RUSSELL Island residents have raised serious issues with Redland City Council concerning the validity of the local authority’s hazard reduction burns and whether sufficient access and emergency infrastructure is in place.
There can hardly be more important issues than these because of the danger to lives and property from bushfires.
Islanders raised these matters after fire burnt perilously close to their homes in December. While no houses or lives were lost, the blaze scared many, especially those relatively new to the islands.
Groups like farmers generally have sound knowledge of fires but these conflagrations can be terrifying for suburban residents seeing them at first hand for the first time.
Council has brought in an independent arbiter in the form of the state government’s Queensland Fire and Emergency Services to look at its planning.
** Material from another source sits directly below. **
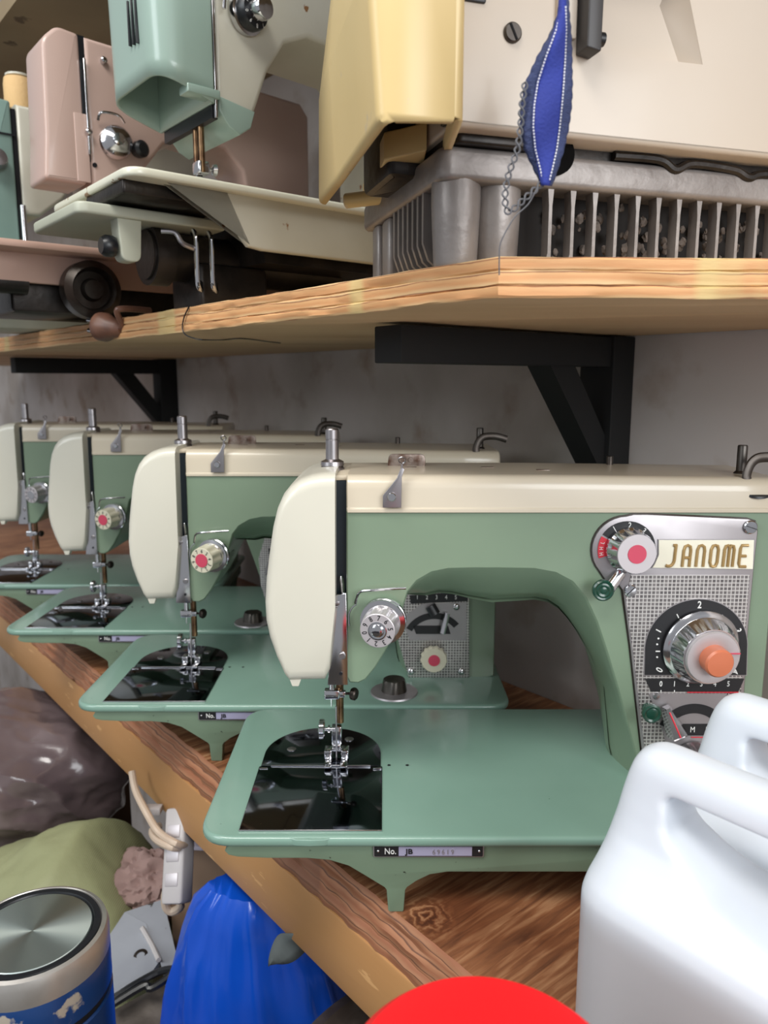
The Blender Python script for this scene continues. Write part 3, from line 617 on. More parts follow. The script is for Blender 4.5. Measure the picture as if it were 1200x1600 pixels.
def panel_janome(r, YF):
    Yp = 0.4495; ys = YF-0.0022
    F = lambda *p: fpl(p, Yp)
    cc = fp(977, 858, Yp); rr = abs(fp(925, 858, Yp)[0]-cc[0])
    circ = [(cc[0]+rr*math.cos(math.radians(a)), cc[1]+rr*math.sin(math.radians(a))) for a in range(92, 232, 10)]
    out = F((1168, 811), (1010, 804), (990, 804)) + circ + F((946, 906), (966, 912), (973, 922), (985, 1010), (996, 1110), (1005, 1190), (1009, 1236), (1150, 1236), (1160, 1110), (1168, 980), (1176, 895), (1183, 830), (1180, 815))
    back = addp(out, 0.0008)
    MBb = MB().prism(back, YF+0.0004, YF-0.0006, 'y')
    pn = MBb.build('control_panel', M_DARKM, r)
    MB().prism(out, YF+0.0002, ys, 'y', 0.0004, 2).build('panel_plate', M_PLATE, pn)
    g = F((985, 898), (1170, 898), (1163, 990), (1156, 1090), (1152, 1228), (1014, 1228), (1003, 1140), (990, 1030), (977, 935))
    MB().prism(g, ys+0.0002, ys-0.0004, 'y').build('woven_field', M_GRID, pn)
    y = ys-0.0005
    # stitch length dial at the top
    c = fp(978, 858, Yp); s = abs(fp(1000, 858, Yp)[0]-fp(900, 858, Yp)[0])/100.0
    def ring(c, r0, r1, a0, a1, ya, yb, n=26):
        return MB().prism(arc(c[0], c[1], r1*s, a0, a1, n)+arc(c[0], c[1], r0*s, a1, a0, n), ya, yb, 'y')
    ring(c, 30, 45, -60, 148, y, y-0.0003).build('stitch_scale', M_BLACKP, pn)
    ring(c, 33, 45, 152, 198, y, y-0.0003, 10).build('red_sector', M_REDL, pn)
    t = MB(); tt = [('/', 122), ('2', 86), ('3', 50)]
    for ch, a in tt:
        an = math.radians(a); t.text(ch if ch != '/' else 'I', 0.0048, (c[0]+38.5*s*math.cos(an), y-0.0004, c[1]+38.5*s*math.sin(an)), 0.8, 0.0001, an-PI/2, off=0.00005)
    for i, ch in enumerate('HHL'):
        an = math.radians(190-13*i+0); t.text(ch, 0.0034, (c[0]+39.5*s*math.cos(an), y-0.0004, c[1]+39.5*s*math.sin(an)), 0.8, 0.0001, an-PI/2)
    t.build('stitch_scale_print', M_WHITEP, pn)
    kn = MB().lathe([(36*s, 0), (36*s, 0.003), (34*s, 0.0045), (32.5*s, 0.012), (31*s, 0.013), (0.0001, 0.0131)], (c[0]+2*s, y, c[1]), (0.08, -1, 0.02), 84, flute=(14, 0.0008, 0.0035, 0.0125)).build('stitch_length_knob', M_CHROME, pn)
    kf = (c[0]+2*s+0.08*0.0131, y-0.0131, c[1]+0.0002)
    MB().lathe([(30.5*s, 0), (30*s, 0.0006), (0.0001, 0.0006)], kf, (0.08, -1, 0.02), 40).build('knob_face', M_TENS, pn)
    MB().lathe([(14.5*s, 0.0006), (14.5*s, 0.001), (0.0001, 0.001)], kf, (0.08, -1, 0.02), 30).build('red_knob_centre', M_RED, pn)
    MB().box((kf[0]-20*s, kf[1]-0.0009, kf[2]), (15*s, 0.0003, 2.2*s)).build('knob_pointer', M_RED, pn)
    lv = MB(); p0, p1 = fp(966, 900, Yp), fp(945, 918, Yp); p0 = fp(968, 893, Yp)
    lv.tube([(p0[0], y-0.002, p0[1]), (p1[0], y-0.006, p1[1])], 0.0034, 12, flat=0.7); lv.build('reverse_lever', M_CHROME, pn)
    k = fp(941, 921, 0.442); MB().lathe([(0.0050, 0), (0.0064, 0.0008), (0.0064, 0.003), (0.0055, 0.0038), (0.0045, 0.0034), (0.0035, 0.0038), (0.0022, 0.0034), (0.0012, 0.0038), (0.0001, 0.0038)], (k[0], y-0.006, k[1]), (0, -1, 0), 30).build('reverse_button', M_DGREEN, pn)
    # badge
    b = F((1018, 886), (1022, 880), (1028, 866), (1028, 843), (1176, 843), (1174, 888))
    MB().prism(addp(b, 0.0004), y+0.0004, y-0.0002, 'y').build('badge_rim', M_STEEL, pn)
    MB().prism(b, y, y-0.0006, 'y').build('badge', M_BADGE, pn)
    # lettering: tall narrow strokes
    L = MB(); x0, z0 = fp(1040, 884, Yp); x1, z1 = fp(1169, 851, Yp); H = z1-z0; wl = (x1-x0)/6.25; tk = wl*0.19
    def st(pts, ox, w_=None):
        P = [(x0+ox*wl*1.05+a*wl*0.82+0.12*(b)*H*0.35, y-0.0009, z0+b*H) for a, b in pts]; L.tube(P, tk*0.62, 8)
    def curve(pts, ox): st([tuple(v) for v in cr(pts, 4)], ox)
    curve([(-0.12, 0.06), (0.12, 0.02), (0.42, 0.06), (0.62, 0.25), (0.64, 0.6), (0.66, 1.0)], 0.0); st([(0.40, 1.0), (0.75, 1.0)], 0)
    st([(0.15, 0.0), (0.15, 0.75), (0.25, 0.95), (0.5, 1.0), (0.72, 0.95), (0.8, 0.78), (0.8, 0.0)], 1.0); st([(0.15, 0.42), (0.8, 0.42)], 1.0)
    st([(0.15, 0.0), (0.15, 0.78), (0.28, 0.97), (0.55, 1.0), (0.75, 0.93), (0.82, 0.75), (0.82, 0.0)], 2.0)
    st([(0.15, 0.2), (0.15, 0.8), (0.3, 0.98), (0.5, 1.0), (0.7, 0.98), (0.82, 0.8), (0.82, 0.2), (0.7, 0.02), (0.5, 0), (0.3, 0.02), (0.15, 0.2)], 3.0)
    st([(0.12, 0.0), (0.12, 0.8), (0.22, 0.97), (0.42, 1.0), (0.56, 0.9), (0.58, 0.0)], 4.0); st([(0.58, 0.85), (0.7, 1.0), (0.92, 0.97), (1.02, 0.8), (1.02, 0.0)], 4.0)
    st([(0.95, 0.0), (0.35, 0.0), (0.25, 0.15), (0.25, 0.85), (0.35, 1.0), (0.95, 1.0)], 5.05); st([(0.25, 0.5), (0.85, 0.5)], 5.05)
    L.build('brand_lettering', M_GOLD, pn)
    # zigzag width dial
    c = fp(1086, 1012, Yp); a = arc(c[0], c[1], 81*s, 0, 180, 36); dp = a + F((1006, 1053), (1164, 1053))
    MB().prism(addp(dp, 0.0005), y+0.0003, y-0.0003, 'y').build('dial_rim', M_PLATE, pn)
    MB().prism(dp, y, y-0.0006, 'y').build('width_dial_plate', M_BLACKP, pn)
    t = MB(); yy = y-0.0008
    for ch, px, py, an in (('2', 1091, 944, 0), ('3', 1150, 984, -70), ('0', 1029, 1045, 60), ('4', 1146, 1047, -120)): p = fp(px, py, Yp); t.text(ch, 0.0062, (p[0], yy, p[1]), 0.8, 0.0001, math.radians(an), off=0.0001)
    for px, py, an, ln in ((1057, 961, 118, 7), (1125, 962, 58, 7), (1027, 984, 152, 9), (1026, 1016, 180, 7)):
        p = fp(px, py, Yp); an = math.radians(an); d = Vector((math.cos(an), 0, math.sin(an)))*ln*s/2; t.tube([Vector((p[0], yy, p[1]))-d, Vector((p[0], yy, p[1]))+d], 0.0004, 6)
    for px, py in ((1027, 996), (1025, 1005), (1025, 1025)): p = fp(px, py, Yp); t.cyl((p[0], yy+0.0002, p[1]), (p[0], yy-0.0001, p[1]), 0.0006, n=8)
    t.build('width_dial_print', M_WHITEP, pn)
    kc = fp(1093, 1010, Yp); kx = Vector((0.06, -1, -0.06)).normalized(); kb = Vector((kc[0], y-0.0006, kc[1]))
    wk = MB().lathe([(62*s, 0), (62*s, 0.0012), (57*s, 0.003), (54*s, 0.0035), (53*s, 0.004), (47*s, 0.0135), (45*s, 0.0142), (0.001, 0.0142)], kb, kx, 96, flute=(16, 0.0016, 0.0042, 0.0136)).build('width_knob', M_CHROME, pn)
    kf = kb + kx*0.0142; MB().lathe([(41*s, -0.0002), (42.5*s, 0.0004), (41*s, 0.0022), (28*s, 0.0026), (24*s, 0.0020), (0.001, 0.0020)], kf, kx, 48).build('width_knob_face', M_TENS, pn)
    MB().lathe([(22.5*s, 0.0018), (22.5*s, 0.0095), (20*s, 0.0108), (8*s, 0.0112), (0.001, 0.0113)], kf, kx, 36).build('orange_button', M_ORANGE, pn)
    p = kf + kx*0.0024; MB().box((p.x+33*s, p.y, p.z+8*s), (15*s, 0.0006, 2*s)).build('width_pointer', M_RED, pn)
    # scale strip below
    b = F((1007, 1059), (1161, 1059), (1152, 1079), (1016, 1079))
    MB().prism(b, y, y-0.0005, 'y').build('width_scale', M_BLACKP, pn)
    t = MB()
    for i, ch in enumerate('012345'): p = fp(1031+21*i, 1067, Yp); t.text(ch, 0.0048, (p[0], y-0.0007, p[1]), 0.75, 0.0001, 0, off=0.00006)
    for i in range(2): p = fp(1031+21*i, 1078, Yp); t.box((p[0], y-0.0007, p[1]), (0.0005, 0.0002, 0.0013))
    t.build('width_scale_print', M_WHITEP, pn)
    p0, p1 = fp(1072, 1080, Yp), fp(1152, 1080, Yp); MB().box(((p0[0]+p1[0])/2, y-0.0006, p0[1]), (p1[0]-p0[0], 0.0002, 0.0007)).build('red_scale_line', M_REDL, pn)
    # needle position escutcheon
    b = F((1012, 1082), (1156, 1082), (1153, 1228), (1070, 1228), (1048, 1190), (1028, 1120))
    MB().prism(b, y, y-0.0004, 'y').build('lower_escutcheon', M_PLATE, pn)
    c = fp(1080, 1152, Yp)
    MB().prism(arc(c[0], c[1], 60*s, 24, 156, 22)+arc(c[0], c[1], 44*s, 156, 24, 22), y-0.0004, y-0.0008, 'y').build('needle_position_slot', M_BLACKP, pn)
    b = F((1048, 1129), (1140, 1129), (1140, 1147), (1052, 1147)); MB().prism(b, y-0.0004, y-0.0008, 'y').build('needle_position_strip', M_BLACKP, pn)
    t = MB()
    for ch, px in (('L', 1058), ('M', 1080), ('R', 1103)): p = fp(px, 1138, Yp); t.text(ch, 0.0052, (p[0], y-0.001, p[1]), 0.8, 0.0001)
    t.build('needle_position_letters', M_WHITEP, pn)
    p0, p1 = fp(1078, 1150, Yp), fp(1140, 1150, Yp); MB().box(((p0[0]+p1[0])/2, y-0.0006, p0[1]), (p1[0]-p0[0], 0.0002, 0.0006)).build('red_underline', M_REDL, pn)
    k1, k2 = fp(1044, 1108, 0.441), fp(1063, 1152, 0.437)
    lv = MB(); ax_ = (Vector((k2[0]-k1[0], 0, k2[1]-k1[1]))).normalized(); sd = Vector((ax_.z, 0, -ax_.x))
    A = Vector((k1[0], y-0.006, k1[1])); B_ = Vector((k2[0], y-0.008, k2[1]))
    def quad(P, wd, hh, tp): return [tuple(P+sd*wd+Vector((0, 0.004, 0))), tuple(P+sd*wd*tp+Vector((0, -hh, 0))), tuple(P-sd*wd*tp+Vector((0, -hh, 0))), tuple(P-sd*wd+Vector((0, 0.004, 0)))]
    lv.rings([quad(A, 0.0022, 0.001, 0.5), quad(A+ax_*0.003, 0.0036, 0.0022, 0.5), quad(B_, 0.0062, 0.004, 0.7), quad(B_+ax_*0.0014, 0.0058, 0.003, 0.7)]); lv.build('needle_position_lever', M_CHROME, pn)
    ln = MB(); ln.tube([A+ax_*0.002+Vector((0, -0.0022, 0)), B_+Vector((0, -0.0042, 0))], 0.0005, 6); ln.build('lever_red_line', M_REDL, pn)
    dk = fp(1080, 1188, Yp); MB().lathe([(36*s, 0), (36*s, 0.004), (34*s, 0.0145), (30*s, 0.0155), (0.001, 0.0155)], (dk[0], y, dk[1]), (0.05, -1, -0.1), 60, flute=(10, 0.0018, 0.001, 0.0150)).build('pattern_knob', M_STEEL, pn)
    ln = MB(); q = Vector((dk[0], y-0.0160, dk[1]-0.0016)); ln.tube([q+Vector((-0.009, 0.0005, 0.009)), q+Vector((0.003, 0, -0.006))], 0.0006, 6); ln.build('pattern_pointer', M_REDL, pn)
    k = fp(1017, 1113, 0.442); MB().lathe([(0.0035, -0.006), (0.0035, 0), (0.0058, 0.0008), (0.0058, 0.003), (0.0048, 0.0036), (0.0036, 0.0030), (0.0022, 0.0036), (0.0001, 0.0034)], (k[0], y-0.006, k[1]), (0, -1, 0), 30).build('green_selector_button', M_DGREEN, pn)
    sc = MB()
    for px, py, r_ in ((1171, 823, 0.0041), (984, 922, 0.0038), (1024, 1086, 0.0022), (1138, 1086, 0.0022)):
        p = fp(px, py, Yp); sc.lathe([(r_, 0), (r_, 0.0008), (r_*0.85, 0.0013), (0.0001, 0.0015)], (p[0], y+0.0002, p[1]), (0, -1, 0), 20)
    sc.split('panel_screw', M_CHROME, pn)
    sc = MB()
    for px, py, r_, an in ((1171, 823, 0.0041, -20), (984, 922, 0.0038, 45)):
        p = fp(px, py, Yp); d = Vector((math.cos(math.radians(an)), 0, math.sin(math.radians(an))))*r_*0.85; c_ = Vector((p[0], y-0.0013, p[1])); sc.tube([c_-d, c_+d], 0.0003, 6)
    sc.split('screw_slot', M_BLACKP, pn)
    t = MB(); p = fp(1058, 1229, Yp); t.text('JANOME', 0.0035, (p[0], y-0.0006, p[1]), 0.8); t.build('foot_lettering', M_BLACKP, pn)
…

While residents’ questions need to be answered promptly, the issue highlights broader matters relevant to all who live in or adjoining bushland.
The most important relates to whether residents have a fire plan in place and whether they know what to do in such an emergency. It is already evident that many islanders – for whatever reason – were not aware of such needs.
The blaze also threw a light on matters like who owns which land, the number of absentee land owners, level of communication with them, if adjoining land zonings are compatible with each other and who is responsible for reducing vegetation loads.
It also has presented council – and perhaps QFES investigators – with a conundrum: to what extent should conservation reserves be burnt off?
Reserves are blocks put aside for their conservation value. Moreover, they are homes for valuable flora and fauna and have great aesthetic and environmental value for humans. They are not meant to be some sort of golf course-like parkland.
While residents have the right to expect good hazard management, this does not mean these places are to be routinely razed.
Council must protect residents and their property as best it can but it also must protect the natural environment which, after all, is one of the reasons people move to these islands.
While islanders call for vegetation reduction, mainland residents want more trees left, which illustrates how difficult it is in finding the middle ground. It’s a tricky issue.